On le voit, les trois premières ont finalement creusé un écart important par rapport aux autres finalistes. En revanche tout est très serré pour les places 4 à 8 avec cinq athlètes en six centimètres. Meta Antenen termine donc sixième de cette finale et se pare d’un diplôme olympique. Elle fait part de ses impressions en salle de presse : «Je suis très contente de ce résultat. Au vu de ma forme actuelle, je n’en espérais pas tant. J’ai réussi là mon meilleur saut de l’année. Il n’est donc pas question d’être déçue». Il est vrai que les bruits les plus pessimistes avaient couru son sujet. Il y a quinze jours seulement, lors du match Suisse-Allemagne à Zurich, Meta Antenen n’avait pu dépasser la limite des six mètres que de très peu. «Si on m’avait dit début juillet que je serais en finale à Munich, je n’aurais pas osé croire. Si les Jeux Olympiques étaient venus plus tard dans la saison, je crois que j’aurais pu faire mieux. De toute façon, j’ai maintenant un diplôme pour cette sixième place, c’est bien. J’estime avoir atteint le but que je pouvais raisonnablement me fixer. Je n’ai pas connu de problèmes de détente ou de réception. Mais le vent tourbillonnant m’a beaucoup gênée, d’où des problèmes de marques et trois essais mordus. Mais le vent était le même pour toutes», reconnaît-elle. On retrouve bien là le souci de la championne helvétique de ne pas minimiser les exploits de ses rivales.
Depuis sa place réservée aux médias, le journaliste Serge Lang a vécu intensément le parcours de Meta Antenen. Il livre son ressenti dans la Tribune de Lausanne : « Plus belle que jamais, ses cheveux blonds et soyeux discrètement bouclés, Meta Antenen n’a pas obtenu la médaille olympique qu’elle convoitait en secret. Malgré tout ce qui lui faisait admettre, en raison pure, que dans son cas un tel exploit aurait tenu du miracle. Opérée voici quelques semaines à peine du genou gauche, elle porte encore un large bandage élastique par-dessus sa légère cicatrice. Et pourtant elle se remit à espérer hier matin, lorsqu’à son premier essai, elle obtint sa qualification. Impassible jusque-là, concentrée à l’extrême, on la vit sourire, puis saluer, rayonnante, un visage ami perdu dans le public. Puis, on la vit s’asseoir sur son petit sac, suivant d’un œil intéressé, mais nullement concerné, la suite de cette épreuve de qualification. Lorsqu’elle revint quelques heures plus tard, elle semblait un peu plus crispée. Elle rata son premier saut, réalisa 6,49 m au second qui, malgré un second nul à sa troisième tentative, lui valut de participer au tour final des huit meilleures concurrentes. Elle n’allait plus faire mieux, sautant 6,39 m au cinquième et ratant le dernier essai. Si elle espéra un moment donné faire encore mieux, elle sut cacher avec beaucoup de distinction ses regrets. Elle était sixième de la finale ».

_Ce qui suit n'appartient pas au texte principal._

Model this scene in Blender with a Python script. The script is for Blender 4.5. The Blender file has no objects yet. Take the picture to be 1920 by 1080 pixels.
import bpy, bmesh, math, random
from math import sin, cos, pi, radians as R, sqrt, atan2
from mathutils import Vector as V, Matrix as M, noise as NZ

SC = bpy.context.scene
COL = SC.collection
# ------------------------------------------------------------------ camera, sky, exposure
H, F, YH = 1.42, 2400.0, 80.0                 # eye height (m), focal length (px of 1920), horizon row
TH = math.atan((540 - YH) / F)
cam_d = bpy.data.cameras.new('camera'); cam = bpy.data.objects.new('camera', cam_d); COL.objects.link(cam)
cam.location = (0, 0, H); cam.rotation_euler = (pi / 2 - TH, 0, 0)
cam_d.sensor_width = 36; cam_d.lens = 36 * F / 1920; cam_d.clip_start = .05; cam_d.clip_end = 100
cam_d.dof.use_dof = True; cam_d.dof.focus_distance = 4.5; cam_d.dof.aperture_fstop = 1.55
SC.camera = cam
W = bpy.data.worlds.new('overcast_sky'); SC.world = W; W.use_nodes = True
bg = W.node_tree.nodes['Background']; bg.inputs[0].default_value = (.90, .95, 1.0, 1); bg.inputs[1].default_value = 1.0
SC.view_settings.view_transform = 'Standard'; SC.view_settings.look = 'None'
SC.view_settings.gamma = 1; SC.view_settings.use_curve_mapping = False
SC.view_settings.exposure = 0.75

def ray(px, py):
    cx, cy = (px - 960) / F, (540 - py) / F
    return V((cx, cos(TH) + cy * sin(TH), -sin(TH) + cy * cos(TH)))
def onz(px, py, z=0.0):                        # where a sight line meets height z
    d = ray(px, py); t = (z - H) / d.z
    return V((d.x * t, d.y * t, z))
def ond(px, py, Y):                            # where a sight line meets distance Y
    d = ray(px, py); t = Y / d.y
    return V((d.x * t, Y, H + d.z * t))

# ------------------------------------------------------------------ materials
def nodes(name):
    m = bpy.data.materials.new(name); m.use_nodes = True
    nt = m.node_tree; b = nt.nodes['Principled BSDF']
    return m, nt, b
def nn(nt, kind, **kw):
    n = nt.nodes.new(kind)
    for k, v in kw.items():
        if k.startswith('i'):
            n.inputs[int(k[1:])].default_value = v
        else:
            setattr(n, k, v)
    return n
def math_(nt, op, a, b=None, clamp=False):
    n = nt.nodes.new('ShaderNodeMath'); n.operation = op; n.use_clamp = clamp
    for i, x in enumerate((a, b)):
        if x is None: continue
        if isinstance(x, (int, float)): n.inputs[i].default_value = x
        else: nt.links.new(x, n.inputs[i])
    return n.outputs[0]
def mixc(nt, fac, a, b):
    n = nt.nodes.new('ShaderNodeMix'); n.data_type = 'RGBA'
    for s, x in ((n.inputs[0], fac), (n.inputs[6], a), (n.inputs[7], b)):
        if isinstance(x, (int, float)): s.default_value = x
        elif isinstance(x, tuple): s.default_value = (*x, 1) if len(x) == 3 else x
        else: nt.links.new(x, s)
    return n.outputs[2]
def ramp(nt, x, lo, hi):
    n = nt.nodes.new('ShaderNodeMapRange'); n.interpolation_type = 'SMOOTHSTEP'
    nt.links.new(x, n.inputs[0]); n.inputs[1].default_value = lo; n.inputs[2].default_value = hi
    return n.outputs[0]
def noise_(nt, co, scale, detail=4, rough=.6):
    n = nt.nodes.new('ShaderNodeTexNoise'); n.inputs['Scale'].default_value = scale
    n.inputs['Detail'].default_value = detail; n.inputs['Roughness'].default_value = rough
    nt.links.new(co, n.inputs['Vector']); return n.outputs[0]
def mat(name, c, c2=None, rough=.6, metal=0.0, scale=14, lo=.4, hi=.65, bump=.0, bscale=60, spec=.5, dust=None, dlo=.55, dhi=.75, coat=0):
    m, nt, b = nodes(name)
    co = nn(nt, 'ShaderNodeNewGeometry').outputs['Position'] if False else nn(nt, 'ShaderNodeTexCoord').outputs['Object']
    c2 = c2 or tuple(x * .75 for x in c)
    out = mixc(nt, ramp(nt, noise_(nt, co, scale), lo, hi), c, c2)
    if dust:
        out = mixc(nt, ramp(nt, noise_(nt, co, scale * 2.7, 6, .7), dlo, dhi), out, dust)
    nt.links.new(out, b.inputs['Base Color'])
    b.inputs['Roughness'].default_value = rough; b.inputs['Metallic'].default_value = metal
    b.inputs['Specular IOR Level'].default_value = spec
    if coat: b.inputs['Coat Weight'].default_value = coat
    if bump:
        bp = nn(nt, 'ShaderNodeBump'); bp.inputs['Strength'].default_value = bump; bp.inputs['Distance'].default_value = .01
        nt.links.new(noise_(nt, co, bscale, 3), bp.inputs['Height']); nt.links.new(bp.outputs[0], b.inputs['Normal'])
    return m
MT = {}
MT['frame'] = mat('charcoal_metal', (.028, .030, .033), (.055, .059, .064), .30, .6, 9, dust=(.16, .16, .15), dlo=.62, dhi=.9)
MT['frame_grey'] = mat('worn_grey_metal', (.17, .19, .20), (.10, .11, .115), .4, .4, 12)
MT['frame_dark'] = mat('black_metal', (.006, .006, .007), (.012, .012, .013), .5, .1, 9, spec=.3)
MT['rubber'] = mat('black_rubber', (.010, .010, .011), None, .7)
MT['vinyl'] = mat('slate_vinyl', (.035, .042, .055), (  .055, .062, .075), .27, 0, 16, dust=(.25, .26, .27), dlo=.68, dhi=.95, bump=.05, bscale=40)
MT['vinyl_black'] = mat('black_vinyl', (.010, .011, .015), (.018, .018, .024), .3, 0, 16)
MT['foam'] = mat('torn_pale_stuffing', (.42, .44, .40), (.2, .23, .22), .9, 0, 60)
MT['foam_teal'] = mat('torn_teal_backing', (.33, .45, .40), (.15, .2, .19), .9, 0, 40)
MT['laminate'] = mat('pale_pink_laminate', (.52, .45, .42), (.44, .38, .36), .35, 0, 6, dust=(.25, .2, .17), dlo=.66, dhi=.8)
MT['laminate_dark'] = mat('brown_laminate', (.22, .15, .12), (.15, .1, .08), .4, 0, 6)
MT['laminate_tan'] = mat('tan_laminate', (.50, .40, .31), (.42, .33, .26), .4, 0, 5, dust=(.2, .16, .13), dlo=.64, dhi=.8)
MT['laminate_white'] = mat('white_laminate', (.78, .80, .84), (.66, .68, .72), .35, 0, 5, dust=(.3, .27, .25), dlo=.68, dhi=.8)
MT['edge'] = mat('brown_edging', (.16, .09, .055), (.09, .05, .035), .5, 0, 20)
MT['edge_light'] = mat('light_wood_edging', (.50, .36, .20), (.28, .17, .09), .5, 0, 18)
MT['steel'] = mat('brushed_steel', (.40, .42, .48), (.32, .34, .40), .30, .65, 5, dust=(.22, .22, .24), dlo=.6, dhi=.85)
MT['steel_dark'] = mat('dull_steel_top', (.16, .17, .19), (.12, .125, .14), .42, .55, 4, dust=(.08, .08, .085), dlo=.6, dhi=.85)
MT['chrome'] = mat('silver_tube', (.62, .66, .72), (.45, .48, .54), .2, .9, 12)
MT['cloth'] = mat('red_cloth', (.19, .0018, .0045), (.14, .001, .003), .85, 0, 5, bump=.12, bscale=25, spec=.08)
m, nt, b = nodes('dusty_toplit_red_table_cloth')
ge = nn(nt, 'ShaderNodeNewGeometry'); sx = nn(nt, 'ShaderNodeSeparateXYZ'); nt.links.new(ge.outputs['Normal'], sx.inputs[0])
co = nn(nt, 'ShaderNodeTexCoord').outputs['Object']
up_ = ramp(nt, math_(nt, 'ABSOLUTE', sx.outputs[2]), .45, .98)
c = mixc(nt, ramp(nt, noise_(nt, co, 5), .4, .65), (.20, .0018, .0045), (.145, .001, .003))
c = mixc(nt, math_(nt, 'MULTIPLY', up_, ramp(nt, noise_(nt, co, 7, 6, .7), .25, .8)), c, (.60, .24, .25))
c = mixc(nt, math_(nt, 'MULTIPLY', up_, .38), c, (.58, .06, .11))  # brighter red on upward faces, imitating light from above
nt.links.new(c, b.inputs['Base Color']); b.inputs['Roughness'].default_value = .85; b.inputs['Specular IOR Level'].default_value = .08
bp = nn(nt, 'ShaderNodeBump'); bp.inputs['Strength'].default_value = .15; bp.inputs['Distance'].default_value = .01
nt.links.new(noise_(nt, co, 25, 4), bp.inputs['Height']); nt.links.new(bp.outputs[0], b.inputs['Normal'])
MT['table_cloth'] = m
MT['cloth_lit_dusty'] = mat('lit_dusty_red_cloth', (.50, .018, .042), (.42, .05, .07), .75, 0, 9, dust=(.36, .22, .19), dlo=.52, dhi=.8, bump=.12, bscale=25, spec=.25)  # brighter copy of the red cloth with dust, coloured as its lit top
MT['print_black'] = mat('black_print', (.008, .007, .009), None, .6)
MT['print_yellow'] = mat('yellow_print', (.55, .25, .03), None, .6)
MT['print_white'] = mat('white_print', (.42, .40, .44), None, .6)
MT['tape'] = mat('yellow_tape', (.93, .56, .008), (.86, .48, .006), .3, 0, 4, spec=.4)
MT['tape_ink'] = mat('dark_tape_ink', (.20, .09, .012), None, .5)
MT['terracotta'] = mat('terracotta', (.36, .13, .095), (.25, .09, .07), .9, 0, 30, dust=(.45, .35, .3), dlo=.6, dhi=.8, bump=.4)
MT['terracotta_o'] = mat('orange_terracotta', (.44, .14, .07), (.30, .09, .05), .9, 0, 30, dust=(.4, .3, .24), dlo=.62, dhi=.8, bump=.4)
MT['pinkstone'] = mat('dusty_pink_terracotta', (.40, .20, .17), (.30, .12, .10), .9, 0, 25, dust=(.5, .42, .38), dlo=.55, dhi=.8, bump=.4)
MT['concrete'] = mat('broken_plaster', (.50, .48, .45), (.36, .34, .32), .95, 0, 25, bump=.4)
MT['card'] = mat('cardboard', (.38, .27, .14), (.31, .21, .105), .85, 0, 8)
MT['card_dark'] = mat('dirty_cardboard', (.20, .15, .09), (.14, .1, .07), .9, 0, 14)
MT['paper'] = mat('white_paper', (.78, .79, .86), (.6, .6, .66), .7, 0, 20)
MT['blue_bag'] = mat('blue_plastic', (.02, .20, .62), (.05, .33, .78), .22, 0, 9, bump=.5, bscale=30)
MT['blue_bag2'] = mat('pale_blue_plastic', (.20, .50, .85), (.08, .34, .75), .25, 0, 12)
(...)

Place aux séries du 100 m haies
Lundi 4 septembre, Meta Antenen est la seule Suissesse en lice dans le stade Olympique de Munich. Placée dans la troisième série, elle s’est logiquement qualifiée pour les demi-finales du 100 m haies en obtenant la quatrième place en 13″61. Elle devance de deux centièmes l’Australienne Maureen Caird, qui n’est autre que la championne olympique 1968 du 80 m haies. Il est vrai que l’Australienne était mal remise d’une indigestion et qu’elle n’a pu donner son maximum. Bien partie, la Schaffhousoise est un moment en deuxième position derrière l’Américaine Mamie Rallins, mais elle doit ensuite laisser passer tant la Polonaise Grazyna Rabsztyn que l’Allemande de l’Est Annerose Krumpholz. Le meilleur temps de ces séries est obtenu par la favorite Allemande de l’Est Annelie Ehrhardt en 12″70.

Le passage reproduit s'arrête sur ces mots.